U.S. Seeks Tariffs on Canada and Mexico as Part of USMCA Talks
U.S. Trade Representative Jamieson Greer said the administration plans to continue using tariffs in its trade strategy.
Quick overview
- The Trump administration plans to maintain tariffs on Mexico and Canada as part of the USMCA review, citing large trade imbalances.
- U.S. Trade Representative Jamieson Greer emphasized that tariffs will remain until the trade deficit is addressed.
- Bilateral discussions between the U.S. and Mexico focus on stricter rules of origin and economic security measures.
- Canada is not participating in the current negotiations, which may hinder the ability to reach formal agreements.

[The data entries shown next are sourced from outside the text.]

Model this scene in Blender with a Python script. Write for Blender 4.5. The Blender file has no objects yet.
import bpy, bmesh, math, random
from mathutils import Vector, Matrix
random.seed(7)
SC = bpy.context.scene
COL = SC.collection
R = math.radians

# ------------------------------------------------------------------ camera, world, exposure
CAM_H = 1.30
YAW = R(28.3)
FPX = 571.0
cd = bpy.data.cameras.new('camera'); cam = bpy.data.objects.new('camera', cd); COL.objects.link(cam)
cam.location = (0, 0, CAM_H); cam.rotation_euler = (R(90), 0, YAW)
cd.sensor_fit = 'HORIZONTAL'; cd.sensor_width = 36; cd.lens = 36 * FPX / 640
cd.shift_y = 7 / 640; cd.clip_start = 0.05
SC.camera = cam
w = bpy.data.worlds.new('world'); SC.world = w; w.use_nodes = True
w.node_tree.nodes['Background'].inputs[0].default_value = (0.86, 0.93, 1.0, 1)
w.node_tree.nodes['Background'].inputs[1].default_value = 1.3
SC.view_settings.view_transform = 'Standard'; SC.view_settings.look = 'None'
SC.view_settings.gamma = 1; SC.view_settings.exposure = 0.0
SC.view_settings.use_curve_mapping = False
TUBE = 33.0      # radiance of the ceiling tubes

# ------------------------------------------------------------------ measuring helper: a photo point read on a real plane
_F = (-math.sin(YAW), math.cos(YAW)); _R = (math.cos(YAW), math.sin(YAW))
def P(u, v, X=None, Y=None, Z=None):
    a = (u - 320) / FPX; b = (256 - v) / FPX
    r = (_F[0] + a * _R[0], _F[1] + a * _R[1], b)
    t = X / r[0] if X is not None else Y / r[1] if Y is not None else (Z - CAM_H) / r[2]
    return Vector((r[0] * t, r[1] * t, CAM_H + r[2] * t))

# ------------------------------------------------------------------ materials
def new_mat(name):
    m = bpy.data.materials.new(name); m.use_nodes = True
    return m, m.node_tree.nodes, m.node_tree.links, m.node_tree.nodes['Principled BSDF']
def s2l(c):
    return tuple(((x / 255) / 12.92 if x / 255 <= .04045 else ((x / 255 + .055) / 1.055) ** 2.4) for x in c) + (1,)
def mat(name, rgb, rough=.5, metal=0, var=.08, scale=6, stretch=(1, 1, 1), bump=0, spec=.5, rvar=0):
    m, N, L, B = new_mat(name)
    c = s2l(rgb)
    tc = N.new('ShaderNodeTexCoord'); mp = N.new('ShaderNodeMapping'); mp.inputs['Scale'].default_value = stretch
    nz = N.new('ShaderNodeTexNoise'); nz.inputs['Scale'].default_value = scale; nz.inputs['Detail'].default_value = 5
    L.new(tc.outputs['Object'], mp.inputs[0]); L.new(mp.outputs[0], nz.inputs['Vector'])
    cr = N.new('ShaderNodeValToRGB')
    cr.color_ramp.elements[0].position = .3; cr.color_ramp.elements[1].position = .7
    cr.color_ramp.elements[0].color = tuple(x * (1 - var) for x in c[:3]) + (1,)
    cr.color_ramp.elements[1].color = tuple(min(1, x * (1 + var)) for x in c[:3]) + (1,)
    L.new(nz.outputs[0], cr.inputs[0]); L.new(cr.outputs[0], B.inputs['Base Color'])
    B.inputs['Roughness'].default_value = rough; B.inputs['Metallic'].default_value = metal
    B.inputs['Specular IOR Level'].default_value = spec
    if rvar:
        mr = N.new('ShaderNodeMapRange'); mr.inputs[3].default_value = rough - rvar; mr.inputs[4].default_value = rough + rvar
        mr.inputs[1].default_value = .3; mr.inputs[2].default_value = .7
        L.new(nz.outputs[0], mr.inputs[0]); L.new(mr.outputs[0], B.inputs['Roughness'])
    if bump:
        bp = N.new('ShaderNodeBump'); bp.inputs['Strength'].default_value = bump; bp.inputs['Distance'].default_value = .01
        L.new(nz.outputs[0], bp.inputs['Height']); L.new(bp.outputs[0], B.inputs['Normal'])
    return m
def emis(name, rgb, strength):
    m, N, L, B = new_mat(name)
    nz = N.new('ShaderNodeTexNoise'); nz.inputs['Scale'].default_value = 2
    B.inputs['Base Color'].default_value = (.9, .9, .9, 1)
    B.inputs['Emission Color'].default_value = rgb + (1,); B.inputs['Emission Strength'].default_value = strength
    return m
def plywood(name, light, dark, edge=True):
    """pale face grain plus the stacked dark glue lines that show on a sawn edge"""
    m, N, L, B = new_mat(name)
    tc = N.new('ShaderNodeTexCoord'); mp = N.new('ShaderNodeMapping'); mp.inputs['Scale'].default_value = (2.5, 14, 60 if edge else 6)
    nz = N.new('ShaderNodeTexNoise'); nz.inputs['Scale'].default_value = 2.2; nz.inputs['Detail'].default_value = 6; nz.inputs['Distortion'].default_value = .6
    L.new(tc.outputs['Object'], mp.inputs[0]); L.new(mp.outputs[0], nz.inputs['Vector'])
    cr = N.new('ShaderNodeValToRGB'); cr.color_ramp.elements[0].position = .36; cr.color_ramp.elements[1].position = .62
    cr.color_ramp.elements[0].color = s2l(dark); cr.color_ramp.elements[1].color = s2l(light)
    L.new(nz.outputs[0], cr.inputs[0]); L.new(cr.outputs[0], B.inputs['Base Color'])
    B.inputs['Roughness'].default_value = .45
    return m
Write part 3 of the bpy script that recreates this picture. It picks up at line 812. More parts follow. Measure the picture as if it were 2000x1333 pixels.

The Trump administration signaled that it intends to maintain tariffs on key trading partners and seek stricter trade rules as part of the ongoing review of the United States-Mexico-Canada Agreement (USMCA).

U.S. Trade Representative Jamieson Greer said the administration plans to continue using tariffs in its trade strategy with both Mexico and Canada, arguing that large trade imbalances justify the measures. The comments come as Washington and the government of Claudia Sheinbaum engage in bilateral talks ahead of the agreement’s formal review process.
“We are going to apply tariffs as long as we have a massive trade deficit,” Greer said at a policy forum. “The reality is that we have spent the last year and a half visiting countries and telling them that some level of tariffs will be necessary.”
The U.S. position became increasingly clear in May, when Deputy U.S. Trade Representative Jeffrey Goettman stated at the Council of the Americas Annual Conference that the administration intends to “improve” the USMCA through stricter rules of origin and enhanced supply-chain transparency requirements.
Two days later, Greer emphasized that negotiations would focus on strengthening regional content rules and introducing new economic security provisions designed to encourage the relocation of manufacturing activity to the United States.
Focus on Rules of Origin and Economic Security
Mexico and the United States launched the first official round of bilateral discussions on the USMCA review this week, led by Mexican Economy Secretary Marcelo Ebrard and Greer.
The talks are centered on four key areas: tighter rules of origin, economic security measures, cooperation on critical minerals, and the resolution of longstanding bilateral trade disputes.
Washington’s objectives include increasing North American content requirements in strategic industries—particularly the automotive sector—tightening origin standards for steel and aluminum, and reducing the U.S. trade deficit with Mexico, which currently stands at roughly $200 billion.
Canada Remains Outside the Current Talks
Despite the progress in bilateral discussions, Canada is not participating in the current negotiating round, limiting the ability of the parties to reach formal agreements. Because the USMCA is a trilateral treaty, any substantive modifications ultimately require the involvement of all three member countries.
The formal joint review of the agreement is scheduled to begin on July 1, 2026. If no consensus is reached, the treaty will enter a cycle of annual reviews through 2036, creating the possibility of prolonged uncertainty for businesses operating across North America.